AMLD5 – the 5th anti money laundering directive – has become effective per January 10, throughout the EU. Crypto exchanges and custodian e-wallet providers fall now under the same legal frameworks as banks and other financial institutions. Effectively, it means that these two types of crypto service providers are obliged to do customer due dilligence, more popularly known as KYC (know your customer), and will need to report suspicious transactions to national financial investigation units. Moreover, it’s forbidden to offer custodian wallet services to EU citizens from outside the Union.
Not all EU countries have already transposed AMLD5 into national law. The Dutch senate (Eerste Kamer) still needs to approve the crypto law that already passed its lower house (Tweede Kamer). In The Netherlands, the Dutch National Bank (DNB) is the acting supervisor. In most other countries, financial market authorities are appointed as crypto supervisor, like in France which has already passed its crypto laws early last year.

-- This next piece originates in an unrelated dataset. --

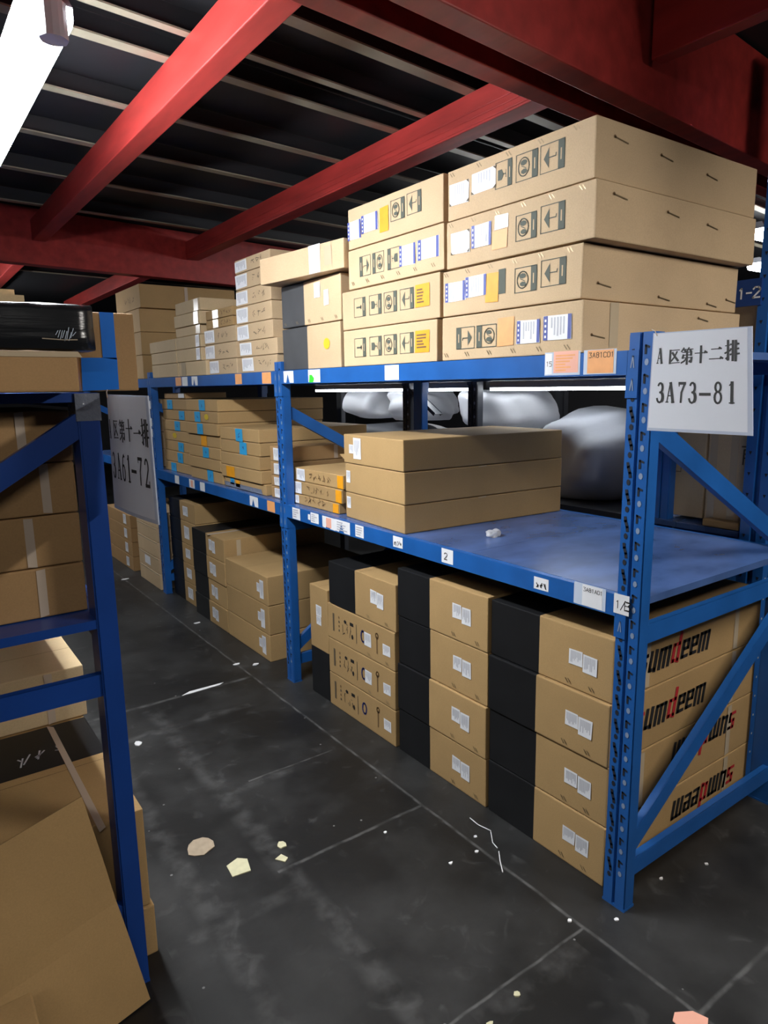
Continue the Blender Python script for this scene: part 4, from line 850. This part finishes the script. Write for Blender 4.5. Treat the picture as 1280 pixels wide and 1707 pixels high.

As crypto service providers are required to register in each EU country in which they are active, and national “on top of” legislation is expected, the EU completely stops to be the freewheeling, anarchistic crypto sandbox that it still was till 2019. The dramatic consequences are already felt.
The Dutch crypto options exchange Deribit announced to move its exchange activities to Panama, which is unlikely to be sufficient as long as its still handling the accounts of EU and UK citizens. An ever growing list of smaller crypto service providers – like Bottle Pay, Simplecoin, and Chopcoin claim that they can’t handle AMLD5 requirements and therefore stopped all their operations. Bittrex moved ahead of the AMLD5 deadline from Malta to Liechtenstein in the vain hope to dodge the regulatory implications. Also many other global exchanges are ill-prepared: Panama-based IDEX, ran by a US team, has no clue yet what to do with its large European customer base. Many other players in the field are similarly unprepared or still believe that they can hide in their pirate safehavens, like Latoken on the Cayman Islands. Those times are of course over.
Larger or more ambitious service providers will comply with AMLD5 regulations. Blockport was acquired by fintech BUX, which is already subject to AMLD oversight, and has the necessary know-how. Nocks and Txbit are preparing for KYC requirements and registration at DNB in The Netherlands. Coinex acquired a crypto license in Estonia.
During 2020, the crypto service landscape in the EU and UK will go through a complete metamorphosis. The survivors will become part of the financial establishment. It’s good news for their clients, who no longer need to fear that their bank accounts will be closed, just because they were trading cryptos.
What does that mean for our ICURY (ICY) project? As the issuer, Icecat, itself is neither an exchange nor a wallet provider (yet), the path forward is very simple. We only work together with crypto service providers that make the effort to be AMLD5 compliant in so far they focus on EU citizens, or comply to compatible legal frameworks in other jurisdictions. We don’t want our Icecat users to be exposed to malpractices.